Consider the follow code:
export class Foo extends Function {
bar() {}
}
export class Foo2 extends Foo {
bar(a) {}
}
This throws the error Property 'bar' in type 'Foo2' is not assignable to the same property in base type 'Foo'. Type '(a: any) => any' is not assignable to type '() => any'.
.
Is there any way to tell typescript to allow me to have a child class shadow it's parent's method? I understand typescript wants polymorphism to work - if I call new Foo2.bar()
, it needs to have something to run. I just want it to run Foo.bar
in this case, or require me to cast to Foo first, or something.
Here's my use-case. I'm trying to create some .d.ts
files for plain javascript classes. They aren't built using ES classes, but just with plain functions like so:
function Foo() {}
Foo.prototype.bar = function() {}
Foo.prototype.baz = function() {}
function Foo2() {}
Foo2.prototype = new Foo();
Foo2.prototype.bar = function(a) {}
In plain javascript, this is just fine. An instance of Foo2
will have a method for baz
, inherited from Foo
, and a method for bar
taking 1 argument, which replaces it's parent's. This is allowed in other languages like C# as well with shadowing. But I don't know how to represent this behavior in Typescript. The only workaround I can think of is just to not use inheritance, and manually redeclare all inherited methods that aren't overwritten, but of course this would be a real pain to maintain so I'd love it if there was a workaround.
Any ideas?
CodePudding user response:
Solution 1
One idea is to use the Rest Parameters in the base class so descendent classes can override it with any number of arguments.
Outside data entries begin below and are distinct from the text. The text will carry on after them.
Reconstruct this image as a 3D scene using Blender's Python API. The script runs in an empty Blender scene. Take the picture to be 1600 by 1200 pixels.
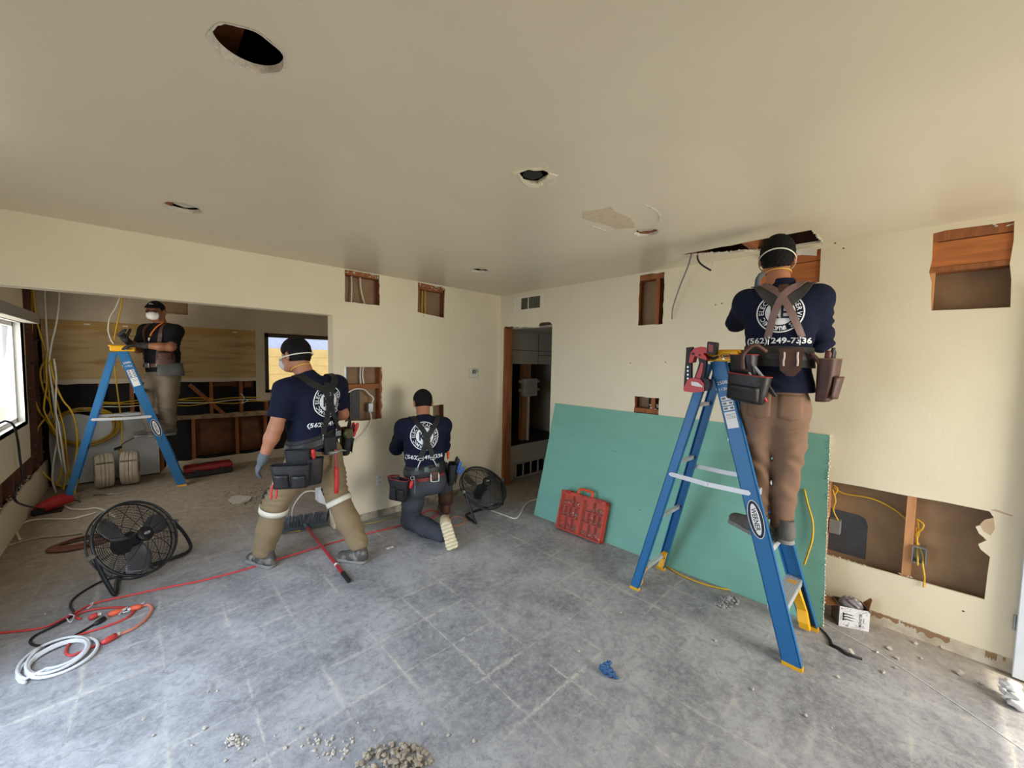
import bpy, bmesh, math, random
import numpy as np
from mathutils import Vector, Matrix, Euler, noise as mnoise
from mathutils.geometry import tessellate_polygon
from mathutils.bvhtree import BVHTree

# ------------------------------------------------------------------ camera, light, exposure
SC = bpy.context.scene
COL = SC.collection
PI = math.pi
CAM = Vector((-3.32376, -3.72543, 1.61721))
_yaw, _pitch, _roll, _f = 0.760808, 0.059284, -0.0196489, 605.98
_fw = Vector((math.sin(_yaw) * math.cos(_pitch), math.cos(_yaw) * math.cos(_pitch), -math.sin(_pitch)))
_rt = Vector((math.cos(_yaw), -math.sin(_yaw), 0))
_dn = _fw.cross(_rt)
CR = math.cos(_roll) * _rt + math.sin(_roll) * _dn
CD = -math.sin(_roll) * _rt + math.cos(_roll) * _dn
cd = bpy.data.cameras.new('camera')
cd.sensor_width = 36.0
cd.lens = 36.0 * _f / 1600.0
cd.clip_start = 0.05
camo = bpy.data.objects.new('camera', cd)
COL.objects.link(camo)
_m = Matrix((CR, -CD, -_fw)).transposed().to_4x4()
_m.translation = CAM
camo.matrix_world = _m
SC.camera = camo

SC.view_settings.view_transform = 'Standard'
SC.view_settings.look = 'None'
SC.view_settings.exposure = 0.0
SC.view_settings.gamma = 1.0
SC.view_settings.use_curve_mapping = False

w = bpy.data.worlds.new('sky')
SC.world = w
w.use_nodes = True
wn = w.node_tree.nodes
bg = wn['Background']
bg.inputs[0].default_value = (0.72, 0.84, 1.0, 1)
bg.inputs[1].default_value = 2.0


def lamp(name, kind, loc, rot, energy, color, size=None, size_y=None, spread=None):
    d = bpy.data.lights.new(name, kind)
    d.energy = energy
    d.color = color
    if kind == 'AREA':
        d.shape = 'RECTANGLE'
        d.size, d.size_y = size, size_y
        if spread: d.spread = spread
    if kind == 'SUN': d.angle = size
    o = bpy.data.objects.new(name, d)
    o.location = loc
    o.rotation_euler = rot
    COL.objects.link(o)
    return o


# the sun stands behind the house: it lights the block wall outside the far window
lamp('sun', 'SUN', (0, -8, 9), (math.radians(38), 0, math.radians(-8)), 3.6, (1.0, 0.93, 0.80), 0.01)
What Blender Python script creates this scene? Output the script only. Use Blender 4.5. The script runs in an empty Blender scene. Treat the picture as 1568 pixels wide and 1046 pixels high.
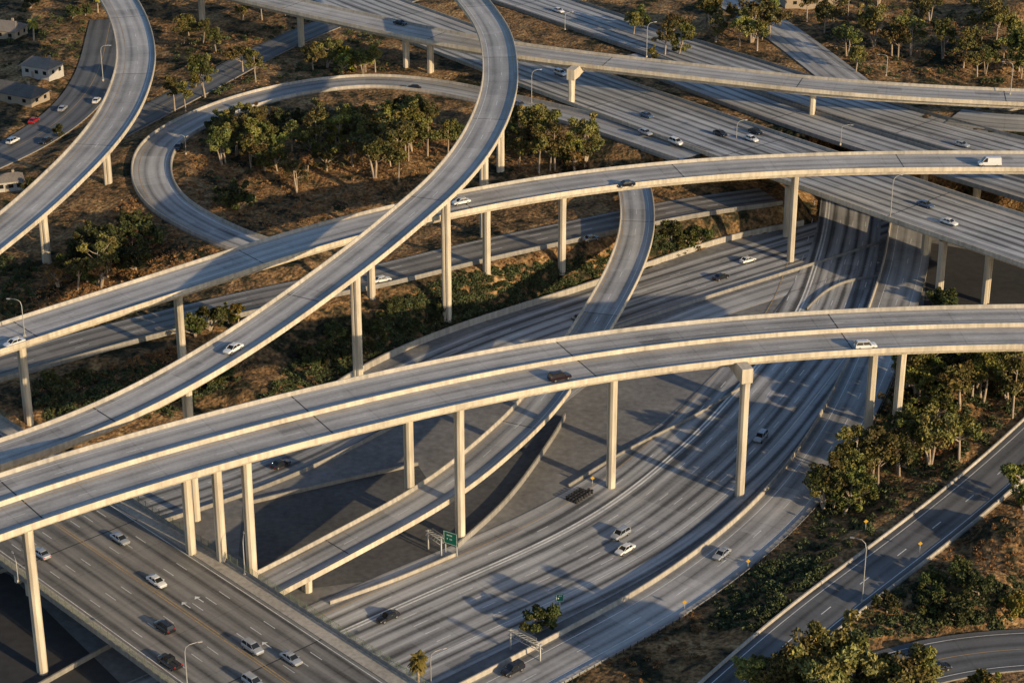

This way the type of each function parameter is not erased.
declare class Foo extends Function {
bar(...args: any[]): void;
}
declare class Foo2 extends Foo {
bar(a: string): void
}
Solution 2
The equivalent from JavaScript to Typescript would be the following. Just use Function
as the base type to assign every type of function. The drawback is that the function's parameter type is erased.
export class Foo extends Function {
bar: Function = () => {}
}
export class Foo2 extends Foo {
bar = (a: string) => {}
}
CodePudding user response:
Is there any way to tell typescript to allow me to have a child class shadow it's parent's method? I understand typescript wants polymorphism to work - if I call new Foo2.bar(), it needs to have something to run. I just want it to run Foo.bar in this case, or require me to cast to Foo first, or something.
No, it's not really possible. Other languages like Java and C# will automatically call the right overloaded method based on the signature, but that's not how things work in Javascript and therefore Typescript.
It is actually possible to provide multiple signatures for a function. The below example uses the first 2 definitions to determine the overloads, but then the third one is the real implementation:
export class Foo {
bar(a: number): number;
bar(a: string): string;
bar(a: number|number): string|number {
}
}
But with these overloads you are required to figure how the function was called and narrow the type.
If you extend in Typescript, the subclass must be compatible with the parent class. The easiest way to do this in your case seems to be like this:
export class Foo2 extends Foo {
bar(a?: number) {
if (a===undefined) return super.bar();
}
}